WHAT THE TASK ASKS: Determine how many lines below hold the string "scene". Reply with the number alone.
⁂
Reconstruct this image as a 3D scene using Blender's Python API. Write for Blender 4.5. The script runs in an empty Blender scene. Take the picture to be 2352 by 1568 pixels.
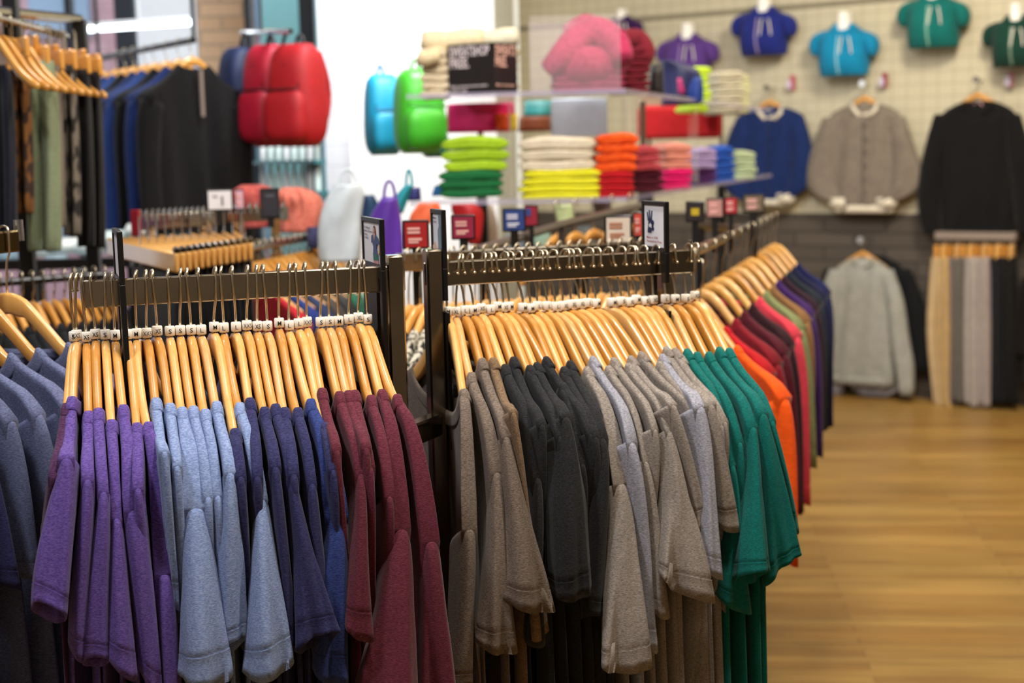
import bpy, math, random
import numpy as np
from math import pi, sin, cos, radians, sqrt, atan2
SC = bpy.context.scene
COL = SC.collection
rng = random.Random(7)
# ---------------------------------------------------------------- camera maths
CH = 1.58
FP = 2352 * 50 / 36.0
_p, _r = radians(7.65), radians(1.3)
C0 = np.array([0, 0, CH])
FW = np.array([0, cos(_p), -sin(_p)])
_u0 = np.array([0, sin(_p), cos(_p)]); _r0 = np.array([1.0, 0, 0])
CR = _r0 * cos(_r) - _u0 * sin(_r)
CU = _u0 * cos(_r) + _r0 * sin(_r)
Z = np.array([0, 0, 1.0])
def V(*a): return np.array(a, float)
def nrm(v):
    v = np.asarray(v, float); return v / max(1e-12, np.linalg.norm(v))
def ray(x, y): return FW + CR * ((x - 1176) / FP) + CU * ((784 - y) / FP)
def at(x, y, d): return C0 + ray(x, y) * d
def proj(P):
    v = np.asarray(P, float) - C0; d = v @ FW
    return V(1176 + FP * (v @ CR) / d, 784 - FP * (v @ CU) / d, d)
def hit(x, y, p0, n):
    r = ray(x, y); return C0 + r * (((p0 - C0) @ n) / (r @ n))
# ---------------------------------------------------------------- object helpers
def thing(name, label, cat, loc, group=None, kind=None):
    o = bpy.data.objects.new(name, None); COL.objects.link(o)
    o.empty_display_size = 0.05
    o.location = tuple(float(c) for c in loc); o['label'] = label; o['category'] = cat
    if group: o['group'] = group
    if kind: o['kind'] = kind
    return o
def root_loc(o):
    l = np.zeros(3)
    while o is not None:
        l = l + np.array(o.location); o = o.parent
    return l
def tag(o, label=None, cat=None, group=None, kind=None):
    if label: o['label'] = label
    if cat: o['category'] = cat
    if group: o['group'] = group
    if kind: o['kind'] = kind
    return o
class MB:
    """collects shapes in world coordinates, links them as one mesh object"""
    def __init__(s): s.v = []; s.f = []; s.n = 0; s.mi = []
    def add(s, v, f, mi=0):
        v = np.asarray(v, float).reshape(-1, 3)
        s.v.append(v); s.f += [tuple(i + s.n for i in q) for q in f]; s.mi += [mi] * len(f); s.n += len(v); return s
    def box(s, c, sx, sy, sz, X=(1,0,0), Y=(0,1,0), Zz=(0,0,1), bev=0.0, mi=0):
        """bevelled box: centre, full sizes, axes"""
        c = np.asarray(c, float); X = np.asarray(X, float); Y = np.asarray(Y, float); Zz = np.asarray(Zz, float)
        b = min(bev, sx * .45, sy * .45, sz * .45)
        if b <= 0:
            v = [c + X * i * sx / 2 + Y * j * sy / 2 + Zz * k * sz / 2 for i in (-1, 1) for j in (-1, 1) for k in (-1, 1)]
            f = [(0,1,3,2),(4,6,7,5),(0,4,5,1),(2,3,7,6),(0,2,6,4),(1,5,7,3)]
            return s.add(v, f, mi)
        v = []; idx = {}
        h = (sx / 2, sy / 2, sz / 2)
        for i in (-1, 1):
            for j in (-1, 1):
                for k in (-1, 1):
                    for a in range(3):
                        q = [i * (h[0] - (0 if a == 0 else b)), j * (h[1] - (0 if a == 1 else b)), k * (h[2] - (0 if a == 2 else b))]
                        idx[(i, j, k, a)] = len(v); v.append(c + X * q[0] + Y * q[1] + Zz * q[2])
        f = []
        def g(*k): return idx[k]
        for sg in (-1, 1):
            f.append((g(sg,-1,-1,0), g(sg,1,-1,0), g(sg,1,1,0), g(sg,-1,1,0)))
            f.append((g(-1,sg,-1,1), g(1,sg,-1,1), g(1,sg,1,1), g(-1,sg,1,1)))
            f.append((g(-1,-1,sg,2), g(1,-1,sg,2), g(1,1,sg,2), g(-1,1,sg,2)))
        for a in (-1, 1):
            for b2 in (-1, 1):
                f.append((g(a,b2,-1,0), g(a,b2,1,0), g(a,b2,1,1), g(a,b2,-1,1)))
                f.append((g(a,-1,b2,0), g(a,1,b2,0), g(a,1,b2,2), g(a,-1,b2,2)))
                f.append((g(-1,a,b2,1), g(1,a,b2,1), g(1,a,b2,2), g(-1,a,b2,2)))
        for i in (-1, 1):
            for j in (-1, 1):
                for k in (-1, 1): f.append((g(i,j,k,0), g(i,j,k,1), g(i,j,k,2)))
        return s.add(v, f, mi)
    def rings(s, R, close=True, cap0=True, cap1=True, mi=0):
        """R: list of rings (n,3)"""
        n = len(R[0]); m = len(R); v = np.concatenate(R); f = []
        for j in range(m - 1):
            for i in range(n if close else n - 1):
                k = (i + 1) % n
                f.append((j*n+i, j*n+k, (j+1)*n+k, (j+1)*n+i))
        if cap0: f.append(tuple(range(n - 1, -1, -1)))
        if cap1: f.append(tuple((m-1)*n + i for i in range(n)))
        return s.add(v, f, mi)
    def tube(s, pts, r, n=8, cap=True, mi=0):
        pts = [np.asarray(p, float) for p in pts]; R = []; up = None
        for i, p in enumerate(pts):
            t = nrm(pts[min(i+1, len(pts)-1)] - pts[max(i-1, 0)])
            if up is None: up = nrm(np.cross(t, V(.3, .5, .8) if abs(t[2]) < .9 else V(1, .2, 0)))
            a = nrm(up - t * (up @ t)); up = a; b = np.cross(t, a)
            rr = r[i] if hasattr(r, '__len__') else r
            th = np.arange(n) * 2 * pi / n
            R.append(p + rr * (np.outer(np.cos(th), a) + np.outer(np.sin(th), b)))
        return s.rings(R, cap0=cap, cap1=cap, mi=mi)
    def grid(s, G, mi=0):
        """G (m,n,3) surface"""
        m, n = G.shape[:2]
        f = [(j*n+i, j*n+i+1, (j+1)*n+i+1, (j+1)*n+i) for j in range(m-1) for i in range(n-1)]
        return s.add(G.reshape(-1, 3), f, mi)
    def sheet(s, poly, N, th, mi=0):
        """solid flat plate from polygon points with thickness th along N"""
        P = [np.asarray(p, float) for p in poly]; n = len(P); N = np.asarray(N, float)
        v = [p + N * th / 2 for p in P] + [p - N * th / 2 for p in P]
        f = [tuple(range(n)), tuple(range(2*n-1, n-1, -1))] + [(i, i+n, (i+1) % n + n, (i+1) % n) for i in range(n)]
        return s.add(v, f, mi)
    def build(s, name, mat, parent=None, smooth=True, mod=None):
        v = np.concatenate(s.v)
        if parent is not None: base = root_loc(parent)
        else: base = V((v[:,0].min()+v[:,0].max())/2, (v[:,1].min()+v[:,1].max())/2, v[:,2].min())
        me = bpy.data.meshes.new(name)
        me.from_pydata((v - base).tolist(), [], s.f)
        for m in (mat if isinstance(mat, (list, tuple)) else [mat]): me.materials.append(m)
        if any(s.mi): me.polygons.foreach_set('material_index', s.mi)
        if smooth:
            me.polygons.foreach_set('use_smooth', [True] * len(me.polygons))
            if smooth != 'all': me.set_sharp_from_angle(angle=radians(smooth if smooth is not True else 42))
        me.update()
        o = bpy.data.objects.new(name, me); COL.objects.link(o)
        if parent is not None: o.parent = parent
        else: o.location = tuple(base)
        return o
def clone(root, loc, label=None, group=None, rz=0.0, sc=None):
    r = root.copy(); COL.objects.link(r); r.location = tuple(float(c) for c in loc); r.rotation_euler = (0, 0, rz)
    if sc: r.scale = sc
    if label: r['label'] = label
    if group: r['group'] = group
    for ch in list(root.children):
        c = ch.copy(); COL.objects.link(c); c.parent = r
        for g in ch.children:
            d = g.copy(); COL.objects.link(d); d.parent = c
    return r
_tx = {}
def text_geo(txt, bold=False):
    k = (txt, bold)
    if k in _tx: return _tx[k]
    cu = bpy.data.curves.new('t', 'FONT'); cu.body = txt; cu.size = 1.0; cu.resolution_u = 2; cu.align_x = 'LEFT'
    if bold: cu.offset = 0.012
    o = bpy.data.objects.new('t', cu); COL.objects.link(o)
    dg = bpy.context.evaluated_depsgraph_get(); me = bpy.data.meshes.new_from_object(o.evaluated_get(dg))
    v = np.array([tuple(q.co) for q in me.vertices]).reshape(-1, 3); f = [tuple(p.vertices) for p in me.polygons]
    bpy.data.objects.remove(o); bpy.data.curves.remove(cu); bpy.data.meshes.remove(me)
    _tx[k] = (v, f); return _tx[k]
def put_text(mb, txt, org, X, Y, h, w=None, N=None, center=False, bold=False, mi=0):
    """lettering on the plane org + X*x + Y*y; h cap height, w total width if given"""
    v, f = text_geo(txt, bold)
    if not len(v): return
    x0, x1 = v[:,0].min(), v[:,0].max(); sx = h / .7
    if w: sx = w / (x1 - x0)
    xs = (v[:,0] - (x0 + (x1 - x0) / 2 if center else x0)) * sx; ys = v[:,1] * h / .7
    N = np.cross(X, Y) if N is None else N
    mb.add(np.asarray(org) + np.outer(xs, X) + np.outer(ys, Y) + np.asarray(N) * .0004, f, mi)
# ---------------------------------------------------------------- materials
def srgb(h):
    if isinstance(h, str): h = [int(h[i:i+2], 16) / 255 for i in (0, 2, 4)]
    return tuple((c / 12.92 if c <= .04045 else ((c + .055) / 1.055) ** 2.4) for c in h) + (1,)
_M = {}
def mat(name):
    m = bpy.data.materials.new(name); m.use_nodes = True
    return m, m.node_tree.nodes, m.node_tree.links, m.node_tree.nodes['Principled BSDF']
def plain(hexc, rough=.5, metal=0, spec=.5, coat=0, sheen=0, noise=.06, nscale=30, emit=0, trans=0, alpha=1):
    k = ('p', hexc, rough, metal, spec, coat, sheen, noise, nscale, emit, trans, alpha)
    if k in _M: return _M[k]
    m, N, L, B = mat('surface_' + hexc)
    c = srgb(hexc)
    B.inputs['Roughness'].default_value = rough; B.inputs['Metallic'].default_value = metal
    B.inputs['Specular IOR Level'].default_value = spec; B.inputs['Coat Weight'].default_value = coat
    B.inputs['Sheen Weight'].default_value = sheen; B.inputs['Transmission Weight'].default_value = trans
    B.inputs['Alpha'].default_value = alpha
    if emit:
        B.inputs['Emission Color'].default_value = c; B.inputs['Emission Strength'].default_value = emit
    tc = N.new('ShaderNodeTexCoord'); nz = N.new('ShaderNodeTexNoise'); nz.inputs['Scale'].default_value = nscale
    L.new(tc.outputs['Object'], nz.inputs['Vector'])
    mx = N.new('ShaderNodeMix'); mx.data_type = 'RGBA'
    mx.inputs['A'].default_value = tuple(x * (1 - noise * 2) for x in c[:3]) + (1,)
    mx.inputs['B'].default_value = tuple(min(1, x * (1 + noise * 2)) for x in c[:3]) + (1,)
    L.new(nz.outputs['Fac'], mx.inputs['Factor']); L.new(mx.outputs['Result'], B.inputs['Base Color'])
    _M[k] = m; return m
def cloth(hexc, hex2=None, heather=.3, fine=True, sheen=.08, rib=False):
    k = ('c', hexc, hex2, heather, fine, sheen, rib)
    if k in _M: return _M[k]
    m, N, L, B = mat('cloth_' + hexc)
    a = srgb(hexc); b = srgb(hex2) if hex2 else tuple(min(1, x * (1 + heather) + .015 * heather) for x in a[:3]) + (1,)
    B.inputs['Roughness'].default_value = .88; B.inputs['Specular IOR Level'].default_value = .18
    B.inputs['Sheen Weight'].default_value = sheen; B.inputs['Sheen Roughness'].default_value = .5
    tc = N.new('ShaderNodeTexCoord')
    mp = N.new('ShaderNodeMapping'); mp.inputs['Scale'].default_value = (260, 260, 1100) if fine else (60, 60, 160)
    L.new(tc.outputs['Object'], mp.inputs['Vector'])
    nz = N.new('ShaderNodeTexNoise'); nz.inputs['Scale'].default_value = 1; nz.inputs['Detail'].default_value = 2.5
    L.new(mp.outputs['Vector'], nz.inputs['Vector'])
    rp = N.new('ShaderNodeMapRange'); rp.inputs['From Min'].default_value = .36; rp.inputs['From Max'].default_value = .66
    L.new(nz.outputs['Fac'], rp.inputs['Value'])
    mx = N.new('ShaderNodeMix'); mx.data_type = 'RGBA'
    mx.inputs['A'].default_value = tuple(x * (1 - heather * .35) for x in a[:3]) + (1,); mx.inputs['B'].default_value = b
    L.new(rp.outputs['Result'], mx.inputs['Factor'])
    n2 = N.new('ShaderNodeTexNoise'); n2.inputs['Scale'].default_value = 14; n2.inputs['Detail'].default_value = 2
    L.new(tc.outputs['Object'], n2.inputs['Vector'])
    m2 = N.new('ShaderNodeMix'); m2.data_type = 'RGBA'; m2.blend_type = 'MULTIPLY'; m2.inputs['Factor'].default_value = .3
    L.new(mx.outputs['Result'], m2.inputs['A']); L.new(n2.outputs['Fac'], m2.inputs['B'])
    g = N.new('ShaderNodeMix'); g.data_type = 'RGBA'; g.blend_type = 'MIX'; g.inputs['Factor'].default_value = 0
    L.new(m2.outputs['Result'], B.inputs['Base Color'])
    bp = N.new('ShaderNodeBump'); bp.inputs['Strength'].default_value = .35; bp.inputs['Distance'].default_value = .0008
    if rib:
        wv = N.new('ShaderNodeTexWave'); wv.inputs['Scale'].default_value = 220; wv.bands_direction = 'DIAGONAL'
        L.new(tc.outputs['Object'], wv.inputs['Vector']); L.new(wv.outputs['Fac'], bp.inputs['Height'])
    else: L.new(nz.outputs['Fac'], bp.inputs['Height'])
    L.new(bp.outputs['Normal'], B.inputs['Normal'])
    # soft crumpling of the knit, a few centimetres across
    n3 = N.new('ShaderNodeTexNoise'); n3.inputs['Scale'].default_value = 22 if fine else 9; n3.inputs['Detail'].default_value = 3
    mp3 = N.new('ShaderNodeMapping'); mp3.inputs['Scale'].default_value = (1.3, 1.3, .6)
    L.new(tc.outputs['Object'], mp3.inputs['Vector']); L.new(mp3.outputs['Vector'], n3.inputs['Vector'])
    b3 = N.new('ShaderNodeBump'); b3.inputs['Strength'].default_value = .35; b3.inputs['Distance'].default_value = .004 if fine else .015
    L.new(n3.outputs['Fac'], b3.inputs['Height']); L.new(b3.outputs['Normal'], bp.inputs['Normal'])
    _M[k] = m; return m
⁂
ANSWER TO THIS EXERCISE: 2